→ **Given request**:
Take the data below and repeat it exactly.

→ **Data extract**:
----------
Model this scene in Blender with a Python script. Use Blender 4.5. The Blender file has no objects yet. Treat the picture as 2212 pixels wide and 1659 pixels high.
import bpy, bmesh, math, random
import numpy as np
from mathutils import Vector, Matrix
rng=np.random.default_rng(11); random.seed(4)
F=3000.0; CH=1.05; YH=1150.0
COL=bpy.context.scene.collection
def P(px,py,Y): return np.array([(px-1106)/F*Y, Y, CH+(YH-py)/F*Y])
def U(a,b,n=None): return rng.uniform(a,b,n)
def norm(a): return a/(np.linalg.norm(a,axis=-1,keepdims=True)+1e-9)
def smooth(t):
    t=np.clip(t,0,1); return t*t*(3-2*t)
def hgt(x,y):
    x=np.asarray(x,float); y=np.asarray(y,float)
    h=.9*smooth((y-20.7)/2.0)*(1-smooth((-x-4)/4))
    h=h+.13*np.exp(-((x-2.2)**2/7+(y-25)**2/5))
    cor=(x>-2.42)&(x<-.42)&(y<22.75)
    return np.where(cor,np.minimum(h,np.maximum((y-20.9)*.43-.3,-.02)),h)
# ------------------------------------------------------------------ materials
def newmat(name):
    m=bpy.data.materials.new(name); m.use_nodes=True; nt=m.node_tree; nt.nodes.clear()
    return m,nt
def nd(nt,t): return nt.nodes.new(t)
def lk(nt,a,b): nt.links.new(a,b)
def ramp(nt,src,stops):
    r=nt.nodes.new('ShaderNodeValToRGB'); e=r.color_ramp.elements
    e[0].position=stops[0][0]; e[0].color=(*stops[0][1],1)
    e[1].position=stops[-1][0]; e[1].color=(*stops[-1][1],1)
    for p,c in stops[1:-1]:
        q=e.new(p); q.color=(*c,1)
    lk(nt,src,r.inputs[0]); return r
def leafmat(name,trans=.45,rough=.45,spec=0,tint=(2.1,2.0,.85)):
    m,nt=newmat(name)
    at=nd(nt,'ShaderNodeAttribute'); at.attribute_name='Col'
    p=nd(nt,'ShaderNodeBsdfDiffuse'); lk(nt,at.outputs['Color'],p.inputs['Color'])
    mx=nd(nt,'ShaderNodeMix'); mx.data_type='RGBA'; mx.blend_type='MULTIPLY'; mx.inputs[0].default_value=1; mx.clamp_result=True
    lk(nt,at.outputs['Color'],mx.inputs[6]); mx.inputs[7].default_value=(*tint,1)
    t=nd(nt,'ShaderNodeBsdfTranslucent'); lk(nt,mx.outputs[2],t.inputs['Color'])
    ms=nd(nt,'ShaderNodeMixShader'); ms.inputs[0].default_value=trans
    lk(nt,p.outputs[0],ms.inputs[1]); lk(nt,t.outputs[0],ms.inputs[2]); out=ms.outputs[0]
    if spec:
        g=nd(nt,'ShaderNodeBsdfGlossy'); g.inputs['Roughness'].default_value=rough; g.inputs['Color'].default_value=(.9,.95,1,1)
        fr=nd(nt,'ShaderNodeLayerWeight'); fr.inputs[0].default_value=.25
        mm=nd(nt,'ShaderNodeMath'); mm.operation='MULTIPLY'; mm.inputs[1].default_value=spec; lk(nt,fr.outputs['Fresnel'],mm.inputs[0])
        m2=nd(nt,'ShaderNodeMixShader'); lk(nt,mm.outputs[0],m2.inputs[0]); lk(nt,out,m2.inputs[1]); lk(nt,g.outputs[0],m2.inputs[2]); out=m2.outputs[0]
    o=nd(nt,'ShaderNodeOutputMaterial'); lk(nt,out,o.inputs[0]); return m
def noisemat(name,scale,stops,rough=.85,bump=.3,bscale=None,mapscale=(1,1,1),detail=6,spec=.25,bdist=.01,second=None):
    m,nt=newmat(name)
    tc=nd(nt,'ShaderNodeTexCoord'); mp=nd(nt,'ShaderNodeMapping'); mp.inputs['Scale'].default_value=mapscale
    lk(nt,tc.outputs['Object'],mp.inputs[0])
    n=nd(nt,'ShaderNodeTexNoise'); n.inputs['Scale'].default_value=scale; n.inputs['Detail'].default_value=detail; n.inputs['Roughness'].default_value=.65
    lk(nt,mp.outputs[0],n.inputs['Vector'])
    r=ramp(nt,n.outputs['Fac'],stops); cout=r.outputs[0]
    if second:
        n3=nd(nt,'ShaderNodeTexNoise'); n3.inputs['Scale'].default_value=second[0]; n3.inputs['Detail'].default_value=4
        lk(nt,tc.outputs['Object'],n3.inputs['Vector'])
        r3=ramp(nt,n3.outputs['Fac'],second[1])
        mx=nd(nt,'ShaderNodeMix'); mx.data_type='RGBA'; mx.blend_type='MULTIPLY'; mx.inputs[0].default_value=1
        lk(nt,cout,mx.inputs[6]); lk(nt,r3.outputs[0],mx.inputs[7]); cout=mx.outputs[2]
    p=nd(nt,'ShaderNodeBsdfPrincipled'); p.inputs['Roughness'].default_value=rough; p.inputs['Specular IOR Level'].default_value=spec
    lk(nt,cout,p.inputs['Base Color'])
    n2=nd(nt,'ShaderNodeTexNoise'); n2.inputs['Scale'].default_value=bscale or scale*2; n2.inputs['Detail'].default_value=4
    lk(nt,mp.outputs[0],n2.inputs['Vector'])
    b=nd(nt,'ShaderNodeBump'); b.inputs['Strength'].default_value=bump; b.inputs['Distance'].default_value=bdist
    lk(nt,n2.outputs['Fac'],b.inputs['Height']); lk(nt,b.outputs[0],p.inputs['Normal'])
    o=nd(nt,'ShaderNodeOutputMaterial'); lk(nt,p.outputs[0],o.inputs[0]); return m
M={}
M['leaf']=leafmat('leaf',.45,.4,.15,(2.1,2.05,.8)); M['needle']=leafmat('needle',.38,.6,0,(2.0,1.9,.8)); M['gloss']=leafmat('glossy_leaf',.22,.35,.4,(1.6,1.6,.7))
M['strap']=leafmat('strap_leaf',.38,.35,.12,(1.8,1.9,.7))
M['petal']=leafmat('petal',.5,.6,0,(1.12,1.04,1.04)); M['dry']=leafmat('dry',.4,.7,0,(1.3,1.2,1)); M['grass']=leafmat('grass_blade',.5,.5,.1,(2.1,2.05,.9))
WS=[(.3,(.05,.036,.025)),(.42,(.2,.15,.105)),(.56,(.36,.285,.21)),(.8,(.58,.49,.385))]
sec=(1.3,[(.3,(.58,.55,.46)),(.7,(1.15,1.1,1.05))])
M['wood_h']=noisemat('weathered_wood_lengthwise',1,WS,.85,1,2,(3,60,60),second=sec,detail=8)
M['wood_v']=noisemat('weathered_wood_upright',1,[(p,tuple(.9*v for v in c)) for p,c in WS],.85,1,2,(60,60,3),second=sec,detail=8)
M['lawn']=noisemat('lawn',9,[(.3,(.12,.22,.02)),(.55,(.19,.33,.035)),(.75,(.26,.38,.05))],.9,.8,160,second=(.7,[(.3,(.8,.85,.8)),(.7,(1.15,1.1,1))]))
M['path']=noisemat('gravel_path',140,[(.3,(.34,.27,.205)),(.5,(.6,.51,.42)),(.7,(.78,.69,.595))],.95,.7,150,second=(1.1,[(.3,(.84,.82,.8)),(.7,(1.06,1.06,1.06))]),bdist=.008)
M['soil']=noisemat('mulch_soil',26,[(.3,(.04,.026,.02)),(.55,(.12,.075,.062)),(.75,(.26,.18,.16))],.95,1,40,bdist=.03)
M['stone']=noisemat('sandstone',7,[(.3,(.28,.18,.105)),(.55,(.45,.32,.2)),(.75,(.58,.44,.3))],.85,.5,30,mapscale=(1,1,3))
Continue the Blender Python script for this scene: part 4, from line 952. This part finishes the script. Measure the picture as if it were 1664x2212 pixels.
----------
→ **Task answer**:
Model this scene in Blender with a Python script. Use Blender 4.5. The Blender file has no objects yet. Treat the picture as 2212 pixels wide and 1659 pixels high.
import bpy, bmesh, math, random
import numpy as np
from mathutils import Vector, Matrix
rng=np.random.default_rng(11); random.seed(4)
F=3000.0; CH=1.05; YH=1150.0
COL=bpy.context.scene.collection
def P(px,py,Y): return np.array([(px-1106)/F*Y, Y, CH+(YH-py)/F*Y])
def U(a,b,n=None): return rng.uniform(a,b,n)
def norm(a): return a/(np.linalg.norm(a,axis=-1,keepdims=True)+1e-9)
def smooth(t):
    t=np.clip(t,0,1); return t*t*(3-2*t)
def hgt(x,y):
    x=np.asarray(x,float); y=np.asarray(y,float)
    h=.9*smooth((y-20.7)/2.0)*(1-smooth((-x-4)/4))
    h=h+.13*np.exp(-((x-2.2)**2/7+(y-25)**2/5))
    cor=(x>-2.42)&(x<-.42)&(y<22.75)
    return np.where(cor,np.minimum(h,np.maximum((y-20.9)*.43-.3,-.02)),h)
# ------------------------------------------------------------------ materials
def newmat(name):
    m=bpy.data.materials.new(name); m.use_nodes=True; nt=m.node_tree; nt.nodes.clear()
    return m,nt
def nd(nt,t): return nt.nodes.new(t)
def lk(nt,a,b): nt.links.new(a,b)
def ramp(nt,src,stops):
    r=nt.nodes.new('ShaderNodeValToRGB'); e=r.color_ramp.elements
    e[0].position=stops[0][0]; e[0].color=(*stops[0][1],1)
    e[1].position=stops[-1][0]; e[1].color=(*stops[-1][1],1)
    for p,c in stops[1:-1]:
        q=e.new(p); q.color=(*c,1)
    lk(nt,src,r.inputs[0]); return r
def leafmat(name,trans=.45,rough=.45,spec=0,tint=(2.1,2.0,.85)):
    m,nt=newmat(name)
    at=nd(nt,'ShaderNodeAttribute'); at.attribute_name='Col'
    p=nd(nt,'ShaderNodeBsdfDiffuse'); lk(nt,at.outputs['Color'],p.inputs['Color'])
    mx=nd(nt,'ShaderNodeMix'); mx.data_type='RGBA'; mx.blend_type='MULTIPLY'; mx.inputs[0].default_value=1; mx.clamp_result=True
    lk(nt,at.outputs['Color'],mx.inputs[6]); mx.inputs[7].default_value=(*tint,1)
    t=nd(nt,'ShaderNodeBsdfTranslucent'); lk(nt,mx.outputs[2],t.inputs['Color'])
    ms=nd(nt,'ShaderNodeMixShader'); ms.inputs[0].default_value=trans
    lk(nt,p.outputs[0],ms.inputs[1]); lk(nt,t.outputs[0],ms.inputs[2]); out=ms.outputs[0]
    if spec:
        g=nd(nt,'ShaderNodeBsdfGlossy'); g.inputs['Roughness'].default_value=rough; g.inputs['Color'].default_value=(.9,.95,1,1)
        fr=nd(nt,'ShaderNodeLayerWeight'); fr.inputs[0].default_value=.25
        mm=nd(nt,'ShaderNodeMath'); mm.operation='MULTIPLY'; mm.inputs[1].default_value=spec; lk(nt,fr.outputs['Fresnel'],mm.inputs[0])
        m2=nd(nt,'ShaderNodeMixShader'); lk(nt,mm.outputs[0],m2.inputs[0]); lk(nt,out,m2.inputs[1]); lk(nt,g.outputs[0],m2.inputs[2]); out=m2.outputs[0]
    o=nd(nt,'ShaderNodeOutputMaterial'); lk(nt,out,o.inputs[0]); return m
def noisemat(name,scale,stops,rough=.85,bump=.3,bscale=None,mapscale=(1,1,1),detail=6,spec=.25,bdist=.01,second=None):
    m,nt=newmat(name)
    tc=nd(nt,'ShaderNodeTexCoord'); mp=nd(nt,'ShaderNodeMapping'); mp.inputs['Scale'].default_value=mapscale
    lk(nt,tc.outputs['Object'],mp.inputs[0])
    n=nd(nt,'ShaderNodeTexNoise'); n.inputs['Scale'].default_value=scale; n.inputs['Detail'].default_value=detail; n.inputs['Roughness'].default_value=.65
    lk(nt,mp.outputs[0],n.inputs['Vector'])
    r=ramp(nt,n.outputs['Fac'],stops); cout=r.outputs[0]
    if second:
        n3=nd(nt,'ShaderNodeTexNoise'); n3.inputs['Scale'].default_value=second[0]; n3.inputs['Detail'].default_value=4
        lk(nt,tc.outputs['Object'],n3.inputs['Vector'])
        r3=ramp(nt,n3.outputs['Fac'],second[1])
        mx=nd(nt,'ShaderNodeMix'); mx.data_type='RGBA'; mx.blend_type='MULTIPLY'; mx.inputs[0].default_value=1
        lk(nt,cout,mx.inputs[6]); lk(nt,r3.outputs[0],mx.inputs[7]); cout=mx.outputs[2]
    p=nd(nt,'ShaderNodeBsdfPrincipled'); p.inputs['Roughness'].default_value=rough; p.inputs['Specular IOR Level'].default_value=spec
    lk(nt,cout,p.inputs['Base Color'])
    n2=nd(nt,'ShaderNodeTexNoise'); n2.inputs['Scale'].default_value=bscale or scale*2; n2.inputs['Detail'].default_value=4
    lk(nt,mp.outputs[0],n2.inputs['Vector'])
    b=nd(nt,'ShaderNodeBump'); b.inputs['Strength'].default_value=bump; b.inputs['Distance'].default_value=bdist
    lk(nt,n2.outputs['Fac'],b.inputs['Height']); lk(nt,b.outputs[0],p.inputs['Normal'])
    o=nd(nt,'ShaderNodeOutputMaterial'); lk(nt,p.outputs[0],o.inputs[0]); return m
M={}
M['leaf']=leafmat('leaf',.45,.4,.15,(2.1,2.05,.8)); M['needle']=leafmat('needle',.38,.6,0,(2.0,1.9,.8)); M['gloss']=leafmat('glossy_leaf',.22,.35,.4,(1.6,1.6,.7))
M['strap']=leafmat('strap_leaf',.38,.35,.12,(1.8,1.9,.7))
M['petal']=leafmat('petal',.5,.6,0,(1.12,1.04,1.04)); M['dry']=leafmat('dry',.4,.7,0,(1.3,1.2,1)); M['grass']=leafmat('grass_blade',.5,.5,.1,(2.1,2.05,.9))
WS=[(.3,(.05,.036,.025)),(.42,(.2,.15,.105)),(.56,(.36,.285,.21)),(.8,(.58,.49,.385))]
sec=(1.3,[(.3,(.58,.55,.46)),(.7,(1.15,1.1,1.05))])
M['wood_h']=noisemat('weathered_wood_lengthwise',1,WS,.85,1,2,(3,60,60),second=sec,detail=8)
M['wood_v']=noisemat('weathered_wood_upright',1,[(p,tuple(.9*v for v in c)) for p,c in WS],.85,1,2,(60,60,3),second=sec,detail=8)
M['lawn']=noisemat('lawn',9,[(.3,(.12,.22,.02)),(.55,(.19,.33,.035)),(.75,(.26,.38,.05))],.9,.8,160,second=(.7,[(.3,(.8,.85,.8)),(.7,(1.15,1.1,1))]))
M['path']=noisemat('gravel_path',140,[(.3,(.34,.27,.205)),(.5,(.6,.51,.42)),(.7,(.78,.69,.595))],.95,.7,150,second=(1.1,[(.3,(.84,.82,.8)),(.7,(1.06,1.06,1.06))]),bdist=.008)
M['soil']=noisemat('mulch_soil',26,[(.3,(.04,.026,.02)),(.55,(.12,.075,.062)),(.75,(.26,.18,.16))],.95,1,40,bdist=.03)
M['stone']=noisemat('sandstone',7,[(.3,(.28,.18,.105)),(.55,(.45,.32,.2)),(.75,(.58,.44,.3))],.85,.5,30,mapscale=(1,1,3))
Continue the Blender Python script for this scene: part 4, from line 952. This part finishes the script. Measure the picture as if it were 1664x2212 pixels.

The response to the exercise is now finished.